Given problem
For this exercise, return only the lines from the line containing "Write the bpy" through the line containing "scn.camera = cam", both ends included, exactly as they are.

# # # #

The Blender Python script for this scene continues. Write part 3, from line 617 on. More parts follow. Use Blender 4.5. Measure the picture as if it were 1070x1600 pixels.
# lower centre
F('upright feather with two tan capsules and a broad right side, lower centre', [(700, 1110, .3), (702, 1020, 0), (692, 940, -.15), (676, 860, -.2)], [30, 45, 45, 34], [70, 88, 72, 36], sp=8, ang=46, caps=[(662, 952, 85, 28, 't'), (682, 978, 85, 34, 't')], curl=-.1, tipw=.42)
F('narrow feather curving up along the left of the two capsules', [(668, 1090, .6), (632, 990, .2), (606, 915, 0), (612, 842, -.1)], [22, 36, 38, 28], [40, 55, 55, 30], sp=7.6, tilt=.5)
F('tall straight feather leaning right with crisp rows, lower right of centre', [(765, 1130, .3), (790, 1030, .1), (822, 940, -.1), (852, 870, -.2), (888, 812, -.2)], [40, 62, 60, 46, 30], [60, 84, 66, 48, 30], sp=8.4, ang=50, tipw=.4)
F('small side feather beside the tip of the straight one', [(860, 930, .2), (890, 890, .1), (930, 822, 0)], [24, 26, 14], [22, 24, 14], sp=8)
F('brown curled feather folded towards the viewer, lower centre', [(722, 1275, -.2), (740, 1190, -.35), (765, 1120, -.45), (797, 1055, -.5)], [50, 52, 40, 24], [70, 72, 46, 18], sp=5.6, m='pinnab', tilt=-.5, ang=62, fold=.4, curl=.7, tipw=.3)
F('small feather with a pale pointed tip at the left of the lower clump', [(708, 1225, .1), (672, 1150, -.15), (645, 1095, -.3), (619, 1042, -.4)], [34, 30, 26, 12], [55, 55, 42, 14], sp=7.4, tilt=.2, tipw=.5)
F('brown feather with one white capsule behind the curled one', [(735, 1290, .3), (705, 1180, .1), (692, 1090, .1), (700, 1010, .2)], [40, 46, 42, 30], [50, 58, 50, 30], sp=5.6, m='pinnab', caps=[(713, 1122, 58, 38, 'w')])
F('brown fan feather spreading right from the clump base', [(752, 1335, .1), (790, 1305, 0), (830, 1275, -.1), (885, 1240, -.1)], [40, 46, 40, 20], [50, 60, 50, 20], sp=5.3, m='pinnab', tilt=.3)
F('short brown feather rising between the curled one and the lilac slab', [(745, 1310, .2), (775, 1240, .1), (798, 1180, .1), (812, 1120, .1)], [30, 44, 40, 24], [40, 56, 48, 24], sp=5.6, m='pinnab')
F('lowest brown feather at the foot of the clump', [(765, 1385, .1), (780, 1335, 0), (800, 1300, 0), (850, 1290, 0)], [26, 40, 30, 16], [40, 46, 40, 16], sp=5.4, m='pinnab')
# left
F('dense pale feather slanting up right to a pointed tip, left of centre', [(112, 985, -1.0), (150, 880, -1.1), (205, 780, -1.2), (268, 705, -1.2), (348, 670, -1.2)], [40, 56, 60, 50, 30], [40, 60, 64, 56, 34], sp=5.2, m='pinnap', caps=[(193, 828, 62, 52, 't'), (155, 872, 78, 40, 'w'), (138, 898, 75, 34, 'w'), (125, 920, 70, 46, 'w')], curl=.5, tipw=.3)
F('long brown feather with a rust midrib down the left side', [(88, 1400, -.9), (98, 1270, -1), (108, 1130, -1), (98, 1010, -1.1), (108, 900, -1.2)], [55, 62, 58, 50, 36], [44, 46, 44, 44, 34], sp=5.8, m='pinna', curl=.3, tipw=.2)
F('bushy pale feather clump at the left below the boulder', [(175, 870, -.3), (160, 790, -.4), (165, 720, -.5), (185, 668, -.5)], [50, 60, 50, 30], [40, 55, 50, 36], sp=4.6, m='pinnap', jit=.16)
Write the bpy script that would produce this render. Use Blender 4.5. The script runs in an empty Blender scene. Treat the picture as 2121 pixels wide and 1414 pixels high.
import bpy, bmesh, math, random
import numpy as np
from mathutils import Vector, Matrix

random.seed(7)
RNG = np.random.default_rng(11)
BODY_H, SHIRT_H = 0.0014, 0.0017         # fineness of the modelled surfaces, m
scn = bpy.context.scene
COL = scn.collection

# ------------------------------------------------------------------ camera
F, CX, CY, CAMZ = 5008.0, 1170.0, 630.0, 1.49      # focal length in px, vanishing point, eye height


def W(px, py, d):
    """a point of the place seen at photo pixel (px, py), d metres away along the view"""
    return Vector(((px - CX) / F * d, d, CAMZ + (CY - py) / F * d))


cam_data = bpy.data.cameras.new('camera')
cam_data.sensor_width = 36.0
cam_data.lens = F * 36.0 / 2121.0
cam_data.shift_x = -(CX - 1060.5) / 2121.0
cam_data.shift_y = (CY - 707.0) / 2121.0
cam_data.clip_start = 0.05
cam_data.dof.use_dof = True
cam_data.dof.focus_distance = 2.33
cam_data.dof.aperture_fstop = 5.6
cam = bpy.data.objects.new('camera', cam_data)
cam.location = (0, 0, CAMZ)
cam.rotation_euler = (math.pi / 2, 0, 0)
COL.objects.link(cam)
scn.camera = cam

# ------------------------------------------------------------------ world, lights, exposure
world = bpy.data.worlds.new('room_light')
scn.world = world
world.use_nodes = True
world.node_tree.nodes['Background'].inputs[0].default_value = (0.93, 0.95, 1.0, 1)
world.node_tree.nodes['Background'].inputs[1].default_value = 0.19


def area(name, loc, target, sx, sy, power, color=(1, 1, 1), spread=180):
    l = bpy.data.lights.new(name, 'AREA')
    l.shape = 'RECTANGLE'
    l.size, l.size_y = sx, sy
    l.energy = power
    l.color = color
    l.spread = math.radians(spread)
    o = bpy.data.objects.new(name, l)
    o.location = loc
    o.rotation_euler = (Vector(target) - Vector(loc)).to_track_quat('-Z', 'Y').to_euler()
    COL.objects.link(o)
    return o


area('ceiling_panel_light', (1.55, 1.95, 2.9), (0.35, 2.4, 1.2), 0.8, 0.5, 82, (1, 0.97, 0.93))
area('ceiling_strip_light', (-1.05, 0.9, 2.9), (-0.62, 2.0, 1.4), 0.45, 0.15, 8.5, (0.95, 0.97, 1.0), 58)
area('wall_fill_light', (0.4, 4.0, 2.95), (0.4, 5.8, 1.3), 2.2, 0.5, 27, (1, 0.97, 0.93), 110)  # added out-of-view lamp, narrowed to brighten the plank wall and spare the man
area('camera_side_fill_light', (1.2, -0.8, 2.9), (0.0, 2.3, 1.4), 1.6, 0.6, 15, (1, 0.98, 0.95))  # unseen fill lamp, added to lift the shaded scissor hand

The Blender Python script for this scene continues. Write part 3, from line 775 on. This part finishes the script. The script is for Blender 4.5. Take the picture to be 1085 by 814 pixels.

# # # #

Task response
Write the bpy script that would produce this render. Use Blender 4.5. The script runs in an empty Blender scene. Treat the picture as 2121 pixels wide and 1414 pixels high.
import bpy, bmesh, math, random
import numpy as np
from mathutils import Vector, Matrix

random.seed(7)
RNG = np.random.default_rng(11)
BODY_H, SHIRT_H = 0.0014, 0.0017         # fineness of the modelled surfaces, m
scn = bpy.context.scene
COL = scn.collection

# ------------------------------------------------------------------ camera
F, CX, CY, CAMZ = 5008.0, 1170.0, 630.0, 1.49      # focal length in px, vanishing point, eye height


def W(px, py, d):
    """a point of the place seen at photo pixel (px, py), d metres away along the view"""
    return Vector(((px - CX) / F * d, d, CAMZ + (CY - py) / F * d))


cam_data = bpy.data.cameras.new('camera')
cam_data.sensor_width = 36.0
cam_data.lens = F * 36.0 / 2121.0
cam_data.shift_x = -(CX - 1060.5) / 2121.0
cam_data.shift_y = (CY - 707.0) / 2121.0
cam_data.clip_start = 0.05
cam_data.dof.use_dof = True
cam_data.dof.focus_distance = 2.33
cam_data.dof.aperture_fstop = 5.6
cam = bpy.data.objects.new('camera', cam_data)
cam.location = (0, 0, CAMZ)
cam.rotation_euler = (math.pi / 2, 0, 0)
COL.objects.link(cam)
scn.camera = cam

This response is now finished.